Give an exact transcription of every line, dropping the images.

Source data:
-- START --

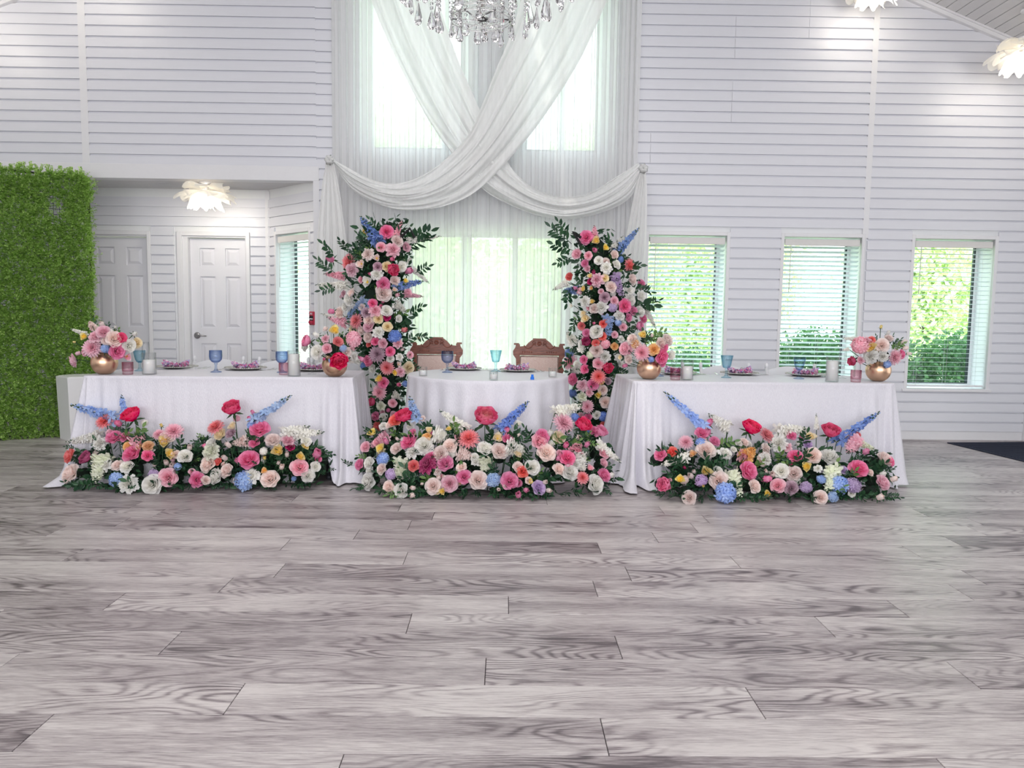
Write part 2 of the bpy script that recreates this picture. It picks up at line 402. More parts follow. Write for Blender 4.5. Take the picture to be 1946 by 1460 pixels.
struct(one('trim_2', (-4.16, W - .022, 2.63), (-4.09, W, 4.5), M['trim']))
m = MB(); m.box((-6.2, W - .024, 2.505), (-1.845, W + .12, 2.648), bev=.004)
struct(m.build('trim_3', M['trim'], smooth=False))          # header over the alcove
struct(one('trim_4', (-1.905, W - .022, 0), (-1.845, W + .02, 2.51), M['trim']))
struct(one('trim_5', (5.325, W - .05, 0), (5.40, W + .02, 2.1), M['trim']))
struct(one('baseboard_right', (1.3, W - .014, 0), (5.33, W, .088), M['trim']))
struct(one('baseboard_centre', (-1.85, W - .014, 0), (1.3, W, .088), M['trim']))
# alcove
AY = 8.45
D1, D2 = (-4.56, -3.853, 0, 2.03), (-3.545, -2.785, 0, 2.03)
wb = wall('wall_back', (0, AY, 0), 0, -6.6, -2.53, 0, 2.62, [D1, D2], .15, szmax=2.5)
A0 = Vector((-2.555, 8.45, 0)); A1 = Vector((-1.87, W + .02, 0)); AD = (A1 - A0); AL = AD.length; AD.normalize(); AA = math.atan2(AD.y, AD.x); AN = Vector((AD.y, -AD.x, 0))
def on_angled(px, py):
    d = ray(px, py); t = (A0 - CAMP).dot(AN) / d.dot(AN); q = CAMP + d * t; return ((q - A0).dot(AD), q.z)
ax0, azt = on_angled(527, 449); ax1, _ = on_angled(589, 437)
AW = (ax0, ax1, .525, 2.03)
wa = wall('wall_angled', A0, AA, 0, AL, 0, 2.62, [AW], .24, szmax=2.5)
struct(one('trim_6', (-2.585, AY - .03, 0), (-2.535, AY, 2.5), M['trim']))
cel = struct(one('ceiling_alcove', (-6.6, W + .0, 2.53), (-1.8, AY + .2, 2.6), M['ceil']))
m = MB(); m.extr([(.004, .012), (.004, 0), (.1, 0), (.1, .012)], 'x', -6.6, -1.85); bme = m.mesh('ceiling_board', M['ceil'], smooth=False)
for k in range(7): put('ceiling_board', bme, cel, (0, W + .12 + k * .104, 2.517))
struct(one('wall_rear', (-6.4, -6.2, 0), (5.6, -6, 6.1), M['reveal'])); struct(one('wall_left', (-6.4, -6, 0), (-6.2, 8.6, 4.2), M['reveal'])); struct(one('wall_right', (5.40, -6, 0), (5.6, 8.1, 4.3), M['reveal']))
# sloping ceilings, boards running front to back
for side in (-1, 1):
    ln = 6.5 / math.cos(math.atan(SL)); an = math.atan(SL)
    cl = struct(MB().build('tmp', M['ceil']))
    bpy.data.objects.remove(cl)
    m = MB(); m.box((0, -14, .012), (ln, 0, .05)); 
    cl = struct(m.build('ceiling_' + ('left' if side < 0 else 'right'), M['subfloor'], smooth=False, loc=(AP[0], W + .02 if side > 0 else W + .02 - 14, AP[1]), rot=(0, an, 0 if side > 0 else pi)))
    m = MB(); m.extr([(.003, .012), (.003, .004), (.007, 0), (.1, 0), (.1, .012)], 'y', -14, 0); bme = m.mesh('ceiling_board', M['ceil'], smooth=False)
    for k in range(int(ln / .104)): put('ceiling_board', bme, cl, (k * .104, 0, 0))
    m = MB(); m.box((0, -.085, -.05), (ln, -.02, -.0), bev=.004); m.box((0, -.1, -.018), (ln, -.085, .0))
    if side < 0: m.xf(Matrix.Translation((0, -14 + 0, 0)) @ Matrix.Diagonal((1, -1, 1, 1))); m.f = [f[::-1] for f in m.f]
    struct(m.build('trim_%d' % (7 if side > 0 else 8), M['trim'], smooth=False, loc=cl.location, rot=cl.rotation_euler))

# windows: glass set deep in the wall, dark gasket, casing and sill
def window(n, origin, a, op, depth, sill=True, mull=(), casing=True):
    x0, x1, z0, z1 = op
    m = MB(); m.box((x0 - .01, depth - .012, z0), (x1 + .01, depth - .006, z1))
    t = struct(m.build('window_%d' % n, M['pane'], smooth=False, loc=origin, rot=(0, 0, a)))
    f = MB()
    for b in [((x0, z0), (x0 + .03, z1)), ((x1 - .03, z0), (x1, z1)), ((x0 + .03, z0), (x1 - .03, z0 + .035)), ((x0 + .03, z1 - .035), (x1 - .03, z1))]:
        f.box((b[0][0], depth - .03, b[0][1]), (b[1][0], depth, b[1][1]))
    for q in mull: f.box((q - .028, depth - .04, z0 + .035), (q + .028, depth + .01, z1 - .035))
    f.build('window_frame', M['trim'], t, smooth=False)
    g = MB()
    for b in [((x0 + .03, z0 + .035), (x0 + .042, z1 - .035)), ((x1 - .045, z0 + .035), (x1 - .03, z1 - .035)), ((x0 + .042, z0 + .035), (x1 - .045, z0 + .043))]:
        g.box((b[0][0], depth - .034, b[0][1]), (b[1][0], depth - .004, b[1][1]))
    g.build('gasket', M['gasket'], t, smooth=False)
    if casing:
        for b in [((x0 - .033, z0 - .02), (x0, z1 + .036)), ((x1, z0 - .02), (x1 + .033, z1 + .036)), ((x0, z1), (x1, z1 + .036))]:
            one('casing', (b[0][0], -.024, b[0][1]), (b[1][0], .006, b[1][1]), M['trim'], t, bev=.003)
        one('sill', (x0 - .05, -.04, z0 - .03), (x1 + .05, .02, z0), M['trim'], t, bev=.004)
    return t
for k, o in enumerate(WIN): window(k + 1, (0, W, 0), 0, o, .28)
window(4, A0, AA, AW, .22)
window(5, (0, W, 0), 0, UPW[0], .16, mull=[-.62], casing=False); window(6, (0, W, 0), 0, UPW[1], .16, mull=[.55], casing=False)
window(7, (0, W, 0), 0, LOW, .16, mull=[-.42, .1], casing=False)
BL = ['white slatted blind in the window just right of the flower column', 'white slatted blind in the middle window of the right-hand wall',
      'white slatted blind with thin open slats in the window farthest right', 'narrow white slatted blind in the angled alcove window']
def blind(i, origin, a, op, tilt, y=.03, wandx=.06):
    x0, x1, z0, z1 = op; x0 += .012; x1 -= .012
    t = empty('window_blind', (0, 0, 0), 0, BL[i], 'blind', 'window blinds'); t.location = origin; t.rotation_euler = (0, 0, a)
    one('valance', (x0, y - .035, z1 - .085), (x1, y - .02, z1 - .02), M['blindhead'], t, bev=.003)
    one('head_rail', (x0, y - .018, z1 - .06), (x1, y + .03, z1 - .018), M['trim'], t)
    m = MB(); m.box((x0, -.025, -.0015), (x1, .025, .0015)); me = m.mesh('slat', M['slat'], smooth=False)
    z = z1 - .1
    while z > z0 + .05: put('slat', me, t, (0, y, z), (math.radians(-tilt), 0, 0)); z -= .0455
    one('bottom_rail', (x0, y - .025, z0 + .02), (x1, y + .025, z0 + .038), M['trim'], t, bev=.003)
    for q in (x0 + .09, (x0 + x1) / 2, x1 - .09):
        m = MB(); m.tube([(q, y - .027, z0 + .03), (q, y - .027, z1 - .06)], .0011, 4); m.tube([(q, y + .027, z0 + .03), (q, y + .027, z1 - .06)], .0011, 4); m.build('ladder_cord', M['trim'], t)
    m = MB(); m.tube([(x0 + wandx, y - .04, z1 - .08), (x0 + wandx - .005, y - .042, z1 - .55)], .004, 6); m.build('wand', M['blindhead'], t)
blind(0, (0, W, 0), 0, WIN[0], 22); blind(1, (0, W, 0), 0, WIN[1], 20); blind(2, (0, W, 0), 0, WIN[2], 4); blind(3, A0, AA, AW, 8, wandx=.05)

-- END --

Response to this exercise:
Write part 2 of the bpy script that recreates this picture. It picks up at line 402. More parts follow. Write for Blender 4.5. Take the picture to be 1946 by 1460 pixels.
struct(one('trim_2', (-4.16, W - .022, 2.63), (-4.09, W, 4.5), M['trim']))
m = MB(); m.box((-6.2, W - .024, 2.505), (-1.845, W + .12, 2.648), bev=.004)
struct(m.build('trim_3', M['trim'], smooth=False))          # header over the alcove
struct(one('trim_4', (-1.905, W - .022, 0), (-1.845, W + .02, 2.51), M['trim']))
struct(one('trim_5', (5.325, W - .05, 0), (5.40, W + .02, 2.1), M['trim']))
struct(one('baseboard_right', (1.3, W - .014, 0), (5.33, W, .088), M['trim']))
struct(one('baseboard_centre', (-1.85, W - .014, 0), (1.3, W, .088), M['trim']))
# alcove
AY = 8.45
D1, D2 = (-4.56, -3.853, 0, 2.03), (-3.545, -2.785, 0, 2.03)
wb = wall('wall_back', (0, AY, 0), 0, -6.6, -2.53, 0, 2.62, [D1, D2], .15, szmax=2.5)
A0 = Vector((-2.555, 8.45, 0)); A1 = Vector((-1.87, W + .02, 0)); AD = (A1 - A0); AL = AD.length; AD.normalize(); AA = math.atan2(AD.y, AD.x); AN = Vector((AD.y, -AD.x, 0))
def on_angled(px, py):
    d = ray(px, py); t = (A0 - CAMP).dot(AN) / d.dot(AN); q = CAMP + d * t; return ((q - A0).dot(AD), q.z)
ax0, azt = on_angled(527, 449); ax1, _ = on_angled(589, 437)
AW = (ax0, ax1, .525, 2.03)
wa = wall('wall_angled', A0, AA, 0, AL, 0, 2.62, [AW], .24, szmax=2.5)
struct(one('trim_6', (-2.585, AY - .03, 0), (-2.535, AY, 2.5), M['trim']))
cel = struct(one('ceiling_alcove', (-6.6, W + .0, 2.53), (-1.8, AY + .2, 2.6), M['ceil']))
m = MB(); m.extr([(.004, .012), (.004, 0), (.1, 0), (.1, .012)], 'x', -6.6, -1.85); bme = m.mesh('ceiling_board', M['ceil'], smooth=False)
for k in range(7): put('ceiling_board', bme, cel, (0, W + .12 + k * .104, 2.517))
struct(one('wall_rear', (-6.4, -6.2, 0), (5.6, -6, 6.1), M['reveal'])); struct(one('wall_left', (-6.4, -6, 0), (-6.2, 8.6, 4.2), M['reveal'])); struct(one('wall_right', (5.40, -6, 0), (5.6, 8.1, 4.3), M['reveal']))
# sloping ceilings, boards running front to back
for side in (-1, 1):
    ln = 6.5 / math.cos(math.atan(SL)); an = math.atan(SL)
    cl = struct(MB().build('tmp', M['ceil']))
    bpy.data.objects.remove(cl)
    m = MB(); m.box((0, -14, .012), (ln, 0, .05)); 
    cl = struct(m.build('ceiling_' + ('left' if side < 0 else 'right'), M['subfloor'], smooth=False, loc=(AP[0], W + .02 if side > 0 else W + .02 - 14, AP[1]), rot=(0, an, 0 if side > 0 else pi)))
    m = MB(); m.extr([(.003, .012), (.003, .004), (.007, 0), (.1, 0), (.1, .012)], 'y', -14, 0); bme = m.mesh('ceiling_board', M['ceil'], smooth=False)
    for k in range(int(ln / .104)): put('ceiling_board', bme, cl, (k * .104, 0, 0))
    m = MB(); m.box((0, -.085, -.05), (ln, -.02, -.0), bev=.004); m.box((0, -.1, -.018), (ln, -.085, .0))
    if side < 0: m.xf(Matrix.Translation((0, -14 + 0, 0)) @ Matrix.Diagonal((1, -1, 1, 1))); m.f = [f[::-1] for f in m.f]
    struct(m.build('trim_%d' % (7 if side > 0 else 8), M['trim'], smooth=False, loc=cl.location, rot=cl.rotation_euler))

# windows: glass set deep in the wall, dark gasket, casing and sill
def window(n, origin, a, op, depth, sill=True, mull=(), casing=True):
    x0, x1, z0, z1 = op
    m = MB(); m.box((x0 - .01, depth - .012, z0), (x1 + .01, depth - .006, z1))
    t = struct(m.build('window_%d' % n, M['pane'], smooth=False, loc=origin, rot=(0, 0, a)))
    f = MB()
    for b in [((x0, z0), (x0 + .03, z1)), ((x1 - .03, z0), (x1, z1)), ((x0 + .03, z0), (x1 - .03, z0 + .035)), ((x0 + .03, z1 - .035), (x1 - .03, z1))]:
        f.box((b[0][0], depth - .03, b[0][1]), (b[1][0], depth, b[1][1]))
    for q in mull: f.box((q - .028, depth - .04, z0 + .035), (q + .028, depth + .01, z1 - .035))
    f.build('window_frame', M['trim'], t, smooth=False)
    g = MB()
    for b in [((x0 + .03, z0 + .035), (x0 + .042, z1 - .035)), ((x1 - .045, z0 + .035), (x1 - .03, z1 - .035)), ((x0 + .042, z0 + .035), (x1 - .045, z0 + .043))]:
        g.box((b[0][0], depth - .034, b[0][1]), (b[1][0], depth - .004, b[1][1]))
    g.build('gasket', M['gasket'], t, smooth=False)
    if casing:
        for b in [((x0 - .033, z0 - .02), (x0, z1 + .036)), ((x1, z0 - .02), (x1 + .033, z1 + .036)), ((x0, z1), (x1, z1 + .036))]:
            one('casing', (b[0][0], -.024, b[0][1]), (b[1][0], .006, b[1][1]), M['trim'], t, bev=.003)
        one('sill', (x0 - .05, -.04, z0 - .03), (x1 + .05, .02, z0), M['trim'], t, bev=.004)
    return t
for k, o in enumerate(WIN): window(k + 1, (0, W, 0), 0, o, .28)
window(4, A0, AA, AW, .22)
window(5, (0, W, 0), 0, UPW[0], .16, mull=[-.62], casing=False); window(6, (0, W, 0), 0, UPW[1], .16, mull=[.55], casing=False)
window(7, (0, W, 0), 0, LOW, .16, mull=[-.42, .1], casing=False)
BL = ['white slatted blind in the window just right of the flower column', 'white slatted blind in the middle window of the right-hand wall',
      'white slatted blind with thin open slats in the window farthest right', 'narrow white slatted blind in the angled alcove window']
def blind(i, origin, a, op, tilt, y=.03, wandx=.06):
    x0, x1, z0, z1 = op; x0 += .012; x1 -= .012
    t = empty('window_blind', (0, 0, 0), 0, BL[i], 'blind', 'window blinds'); t.location = origin; t.rotation_euler = (0, 0, a)
    one('valance', (x0, y - .035, z1 - .085), (x1, y - .02, z1 - .02), M['blindhead'], t, bev=.003)
    one('head_rail', (x0, y - .018, z1 - .06), (x1, y + .03, z1 - .018), M['trim'], t)
    m = MB(); m.box((x0, -.025, -.0015), (x1, .025, .0015)); me = m.mesh('slat', M['slat'], smooth=False)
    z = z1 - .1
    while z > z0 + .05: put('slat', me, t, (0, y, z), (math.radians(-tilt), 0, 0)); z -= .0455
    one('bottom_rail', (x0, y - .025, z0 + .02), (x1, y + .025, z0 + .038), M['trim'], t, bev=.003)
    for q in (x0 + .09, (x0 + x1) / 2, x1 - .09):
        m = MB(); m.tube([(q, y - .027, z0 + .03), (q, y - .027, z1 - .06)], .0011, 4); m.tube([(q, y + .027, z0 + .03), (q, y + .027, z1 - .06)], .0011, 4); m.build('ladder_cord', M['trim'], t)
    m = MB(); m.tube([(x0 + wandx, y - .04, z1 - .08), (x0 + wandx - .005, y - .042, z1 - .55)], .004, 6); m.build('wand', M['blindhead'], t)
blind(0, (0, W, 0), 0, WIN[0], 22); blind(1, (0, W, 0), 0, WIN[1], 20); blind(2, (0, W, 0), 0, WIN[2], 4); blind(3, A0, AA, AW, 8, wandx=.05)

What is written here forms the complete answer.